In August, Dlamini left to visit her sister in Eshowe. She was gone for six days and then on the day she was due to return home, she instead went to visit someone in the Zungwini area, where she stayed for four days.

“When I would call her to ask that she come home, we would end up arguing and she would switch her cellphone off.

“I got angry because it was becoming clear that she was cheating on me. I wanted to hurt her feelings too,” Msimango said.

He said that in September, Dlamini again went to Eshowe and on September 22, when he called her to come home, they had a huge argument.

“On that day I got so angry I decided to buy myself two beers and a half bottle of whiskey, which I drank.”

Msimango said that after he consumed the alcohol, he called Olwethu to a shack in the yard that they used to store firewood. There he strangled Olwethu and then dug a shallow grave and buried the child in the shack.

He then told Dlamini that Olwethu had gone missing.

Later that evening, Dlamini returned with family members and the police. A search was conducted with no success.

On October 3, Msimango left for Mozambique. Once back in his home country, he called Dlamini and confessed his crime to her.

“I told her where I had buried the body, but after three days she called me to inform me that they could not locate the child’s body. I came back to South Africa to show them where the body was buried,” Msimango said.

Upon his arrival in Joburg, Msimango was arrested.
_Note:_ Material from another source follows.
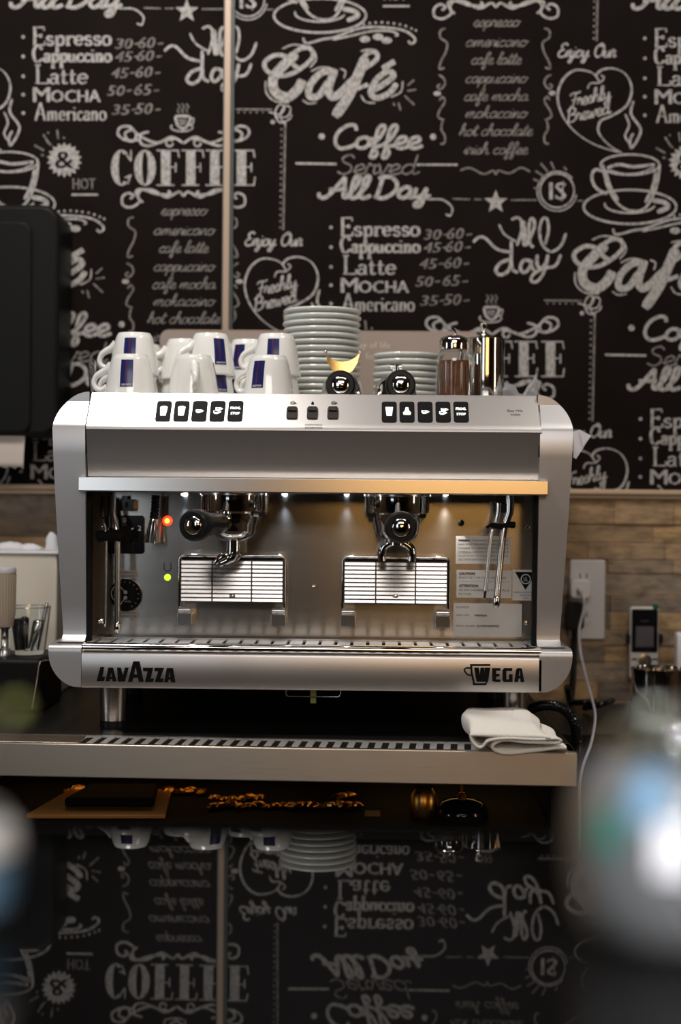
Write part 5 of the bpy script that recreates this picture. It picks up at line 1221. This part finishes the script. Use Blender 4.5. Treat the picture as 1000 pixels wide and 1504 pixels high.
# ------------------------------------------------------------------ on the shelf under the worktop
zs = ZSH - .002
def sh(px, py): return atz(px, py, zs)
b = MB(); q = [sh(38, 1203.5), sh(243, 1203.5), sh(252, 1166), sh(102, 1166)]
root = empty('wooden_tray', (q[0] + q[2]) / 2, 'shiny amber wooden tray with a dark mat on the shelf under the worktop', 'tray')
f_ = (Vector((0, 0, zs)), Vector((1, 0, 0)), Vector((0, 1, 0)), Vector((0, 0, 1)))
ctr = (q[0] + q[1] + q[2] + q[3]) / 4
b.prism([(p.x, p.y) for p in q], f_, .0005, .008); b.build('base', 'amber', root, bevel=.002)
b = MB(); b.prism([(ctr.x + (p.x - ctr.x) * .66 + .01, ctr.y + (p.y - ctr.y) * .62 + .012) for p in q], f_, .008, .022); b.build('mat', 'black_matte', root, bevel=.004)
rs = random.Random(21); proto = None
def foil(seed):
    r_ = random.Random(seed); b = MB(); n = 9; vs = [(0, 0, 0)]; k = 4
    vs = []
    for j in range(k + 1):
        ph = -PI / 2 + PI * j / k
        for i in range(n): q_ = 1 + r_.uniform(-.35, .25); vs.append((.012 * math.cos(ph) * math.cos(2 * PI * i / n) * q_, .009 * math.cos(ph) * math.sin(2 * PI * i / n) * q_, .005 + .005 * math.sin(ph) * (1 + r_.uniform(-.2, .2) * (0 if j == 0 else 1))))
    b.add(vs, [(j * n + i, j * n + (i + 1) % n, (j + 1) * n + (i + 1) % n, (j + 1) * n + i) for j in range(k) for i in range(n)])
    return b.build('foil_sweet', 'gold', None, smooth=0)
protos = [foil(1), foil(2), foil(3)]; used = [0, 0, 0]
places = [(314 + 13 * i, 1184 - (i % 3) * 1.5) for i in range(17)] + [(316 + 13 * i, 1172) for i in range(6)] + [(500, 1170), (512, 1167)] + [(100 + 15 * i, 1161 - (i % 2) * 2) for i in range(5)] + [(232 + 16 * i, 1163 - 1.5 * (i % 2)) for i in range(5)]
for i, (px, py) in enumerate(places):
    k = i % 3
    o_ = protos[k] if not used[k] else copy_tree(protos[k]); used[k] = 1
    p = sh(px, py + 5); o_.location = (p.x, p.y, zs + .0003); o_.rotation_euler = (0, 0, rs.uniform(0, 6)); s_2 = rs.uniform(.8, 1.25); o_.scale = (s_2, s_2, s_2)
    tag(o_, 'small crumpled gold foil lump lying in the row on the shelf under the worktop', 'foil wrapper', 'gold foil lumps under the worktop')
o = sh(547, 1222); o.z = zs; o.y = max(o.y, .0)
p = at(547, 1205, .06); b = MB(); b.box(p.x - .012, p.x + .012, .05, .09, zs + .0004, p.z + .0); tag(b.build('tan_carton', 'carton', None, bevel=.001), 'small tan carton standing on the shelf under the worktop', 'carton')
p = at(622, 1205, .05); root = empty('brown_glass_jar', (p.x, .05, zs), 'brown glass jar with a bright amber glint on the shelf under the worktop', 'jar')
b = MB(); r = .021; hh = max(.045, p.z - zs); T = Matrix.Translation((p.x, .05, zs)); b.lathe([(0, .0005), (r * .9, .0005), (r, .004), (r, hh * .75), (r * .6, hh), (r * .5, hh + .003)], T, 32); b.build('body', 'gold', root, smooth=50)
b = MB(); b.lathe([(r * .62, hh + .0), (r * .62, hh + .012), (0, hh + .013)], T, 24); b.build('lid', 'black', root, smooth=40)
p = at(678, 1215, .045); root = empty('pump_dispenser', (p.x, .045, zs), 'dark domed dispenser with a thin upright brass tube on the shelf under the worktop', 'dispenser')
b = MB(); r = .040; T = Matrix.Translation((p.x, .045, zs)); hh = .030; b.lathe([(0, .0005), (r * .95, .0005), (r, .005), (r * .96, hh * .5), (r * .75, hh * .85), (r * .4, hh), (0, hh + .001)], T, 40); b.build('dome', 'black_gloss', root, smooth=60)
b = MB(); b.tube([(p.x, .045, zs + hh - .002), (p.x, .045, zs + hh + .045)], .0022, 10); b.lathe([(.006, hh), (.007, hh + .004), (.004, hh + .009), (0, hh + .009)], T, 20); b.build('tube', 'gold', root)

# ------------------------------------------------------------------ the glossy bar top in front and the blurred jars on it
ZL = -.156
bar = empty('bar_counter', (0, -D + .3, -1.25), 'glossy black bar counter in front that mirrors the wall', 'bar counter')
b = MB(); b.box(-1.2, 1.2, -D - .35, -D + .634, ZL - .022, ZL); b.build('mirror_top', 'ledge', bar, bevel=.0015)
b = MB(); b.box(-1.2, 1.2, -D + .30, -D + .33, -1.25, ZL - .022); b.build('front_panel', 'cabinet', bar)
def onl(px, py): return atz(px, py, ZL)
o = onl(985, 1366); dd = (o - CP).dot(FW); k = dd / F
root = empty('stoppered_glass_jar', o, 'blurred stoppered jar with painted pale blue and teal lamp reflections standing on the glossy bar', 'jar')
T = Matrix.Translation(o); H = lambda py: (1366 - py) * k
prof = [(0, .0005), (118 * k, .0005), (135 * k, H(1350)), (146 * k, H(1290)), (148 * k, H(1230)), (142 * k, H(1170)), (124 * k, H(1130)), (92 * k, H(1112)), (84 * k, H(1105))]
def rp(zz):
    for (r0, z0), (r1, z1) in zip(prof, prof[1:]):
        if z0 <= zz <= z1 and z1 > z0: return r0 + (r1 - r0) * (zz - z0) / (z1 - z0)
    return prof[-1][0]
b = MB(); b.lathe(prof[:2] + prof[2:], T, 48); b.build('body', 'jar_grey', root, smooth=60)
def patch(name, m, a0, a1, y0, y1, lift=.0006):
    b = MB(); n = 10; vs = []
    for i in range(n + 1):
        zz = H(y0) + (H(y1) - H(y0)) * i / n
        for j in range(n + 1):
            a = math.radians(a0 + (a1 - a0) * j / n); rr_ = rp(zz) + lift; vs.append((o.x + rr_ * math.cos(a), o.y + rr_ * math.sin(a), o.z + zz))
    b.add(vs, [(i * (n + 1) + j, i * (n + 1) + j + 1, (i + 1) * (n + 1) + j + 1, (i + 1) * (n + 1) + j) for i in range(n) for j in range(n)])
    b.build(name, m, root, smooth=60)
patch('painted_tan_glint', 'beige', 175, 210, 1345, 1140); patch('painted_teal_glint', 'teal', 213, 230, 1228, 1168); patch('painted_blue_glint', 'sky', 234, 254, 1180, 1115); patch('painted_white_glint', 'white_gloss', 249, 267, 1250, 1176, .0009)  # lamp reflections in the glass, painted on as coloured patches
b = MB(); b.lathe([(84 * k, H(1104.5)), (92 * k, H(1101)), (92 * k, H(1082)), (80 * k, H(1070)), (78 * k, H(1050)), (60 * k, H(1040)), (0, H(1038))], T, 40); b.build('stopper', 'pale_glass', root, smooth=50)
o = onl(-62, 1352); dd = (o - CP).dot(FW); k = dd / F
root = empty('small_grey_jar', o, 'blurred pale grey jar with a blue band, cut by the edge of the picture', 'jar')
T = Matrix.Translation(o); H = lambda py: (1352 - py) * k
prof = [(0, .0005), (60 * k, .0005), (74 * k, H(1335)), (80 * k, H(1300)), (86 * k, H(1250)), (82 * k, H(1215)), (60 * k, H(1190)), (0, H(1186))]
b = MB(); b.lathe(prof, T, 40); b.build('body', 'jar_grey', root, smooth=60)
patch('blue_band', 'sky', 180, 360, 1325, 1255); patch('white_band', 'sticker', 180, 360, 1245, 1200)
b = MB(); p = at(0, 0, 0); e = hit(24, 1040, CP + FW * dd, FW); b.tube([o + Vector((0, 0, H(1190))), o.lerp(e, .6) + Vector((0, 0, .02)), e], .0012, 8)
st = b.build('olive_highlight_stick', 'beige', None); b = MB(); r = 13 * k; b.lathe([(r * math.sin(PI * i / 12), -r * math.cos(PI * i / 12)) for i in range(13)], Matrix.Translation(e), 24); b.build('ball', 'olive', st, smooth=80)  # out-of-focus highlight given solid shape as a coloured ball, stick added
tag(st, 'blurred olive green highlight, built as a ball on an added stick', 'highlight')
He then pointed out the location of the body to police.

Arguing in mitigation of sentence, Msimango’s advocate, Bongani Mbatha, said that Msimango felt a genuine remorse for what he had done.

“He came clean with the mother of the child and confessed his crimes to her. He wanted to clear his conscience, because ever since this terrible tragedy occurred, he was not at ease,” Mbatha said.

Mbatha submitted that since his arrest, Msimango, who was a first-time offender, had co-operated with police and had apologised to Dlamini for what he had done.

 

Arguing in aggravation of sentence, prosecutor Siyabonga Ngcobo said t Msimango had planned the murder to punish Dlamini.

He said Msimango had been the father figure in Olwethu’s life since the boy was six months old. “This man abused the child’s trust and the trust of his partner.

“Children need to be protected. We preach their rights every day, and yet this child was killed by the one person he should have been able to count on,” Ngcobo said.

Judge Fikile Mokgohloa will deliver sentence tomorrow.

Dlamini, speaking outside court on Tuesday, said that she did not accept Msimango’s apology. “I want justice for my child. I can never forgive the man who took his life.”